First of all: an apology. When I commented on Mickey Rooney’s rear end the other day, I used a number of different synonyms for Mickey’s buttocks, because there are so many different words to describe the human gluteus maximus (excluding foreign expressions like this one in Latin). I left out dozens of expressions, intentionally, but one I left out by mistake was tush or tushy. Pardon my omission. I should not have done a weblog about the bottom without including one of those expressions. I’ll do better next time.

The thing that caught my eye today in the news is that a member of the FCC has asked for a probe into a conservative columnist, saying the columnist failed to disclose $240,000 paid to him by the Bush administration to publicize its education policies. A little investigation into the story reveals that the columnist was given the money as compensation for running radio and television ads to promote the No Child Left Behind Act. The columnist says he accepted the money for advertisements and that he did nothing wrong. He apologized, however, saying it was a conflict of interests.

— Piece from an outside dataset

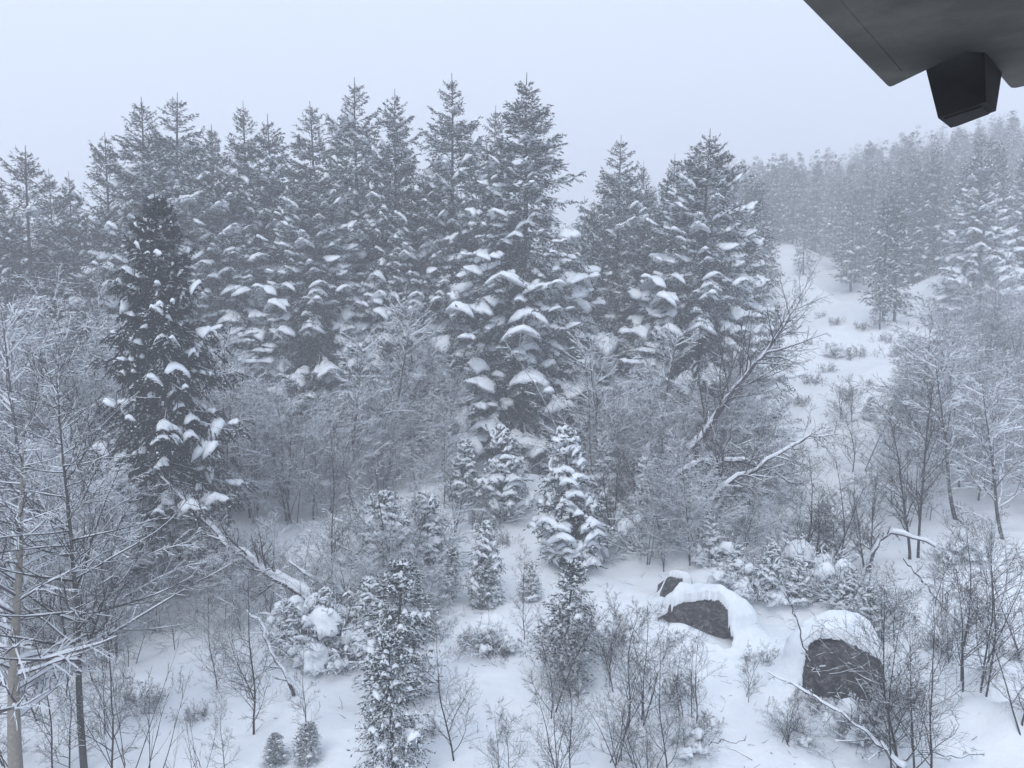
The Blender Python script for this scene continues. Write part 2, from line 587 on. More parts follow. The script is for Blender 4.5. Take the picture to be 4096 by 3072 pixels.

The thing that upsets me most about this is that the tax-and-spend Bush administration is so free with our money. And to top it off, they gave it to a commentator who generally supported their views. The commentator is probably making enough money that he is doing all right, whereas there are some of us who could really use the money.

I’m sure this columnist knows his way around Washington, DC. He is probably not as familiar with Huddie William Ledbetter, better known as Lead Belly, as Jimbo is and this columnist probably doesn’t pull out his six-string and sing Lead Belly’s song The Bourgeois Blues, as Jimbo used to do in his younger days. If he did, he would find apropos the following lines from the song.

“…don’t try to find no home in Washington, DC
‘cause it’s a bourgeois town…”

If Jimbo were allowed to paraphrase Lead Belly, he would say that Washington is a bourgeois town populated by bourgeois folks, and some in particular hang out down at 1600 Pennsylvania Avenue. It sounds as if some of these bourgeois folks are spending a quarter of a mil of our money for advertising to push their programs. Now, I have nothing against advertising. It’s been proven that one can disseminate important information that way. I’m wondering, however, if the Bush administration should be channeling their advertising budget through the people that support them, and I wonder if this is the proper way to get their message across. Hell, if the Bush administration is so keen on throwing their money away, why don’t they send some of it Jimbo’s way? My proletarian wallet could use some of their bourgeois bucks. There will be no conflict of interests, there. I’ll still keep giving them a hard time. I’ll just do it while snacking on the name brands instead of the discount store brands.

I think that hell will freeze over first, before I’ll see any money from the Bush administration, or even hear a kind word from them, or any of us will. Any of us, that is, except the people to whom they are giving our money. All the while, I’ll remember what Lead Belly said and I’ll take his advice. And, I’ll quote him again.

“I’ve got the bourgeois blues
Spread the news all around.”

Because some days in Jimbo’s world all one can do is make dinner for the little woman and keep spreading the news all around.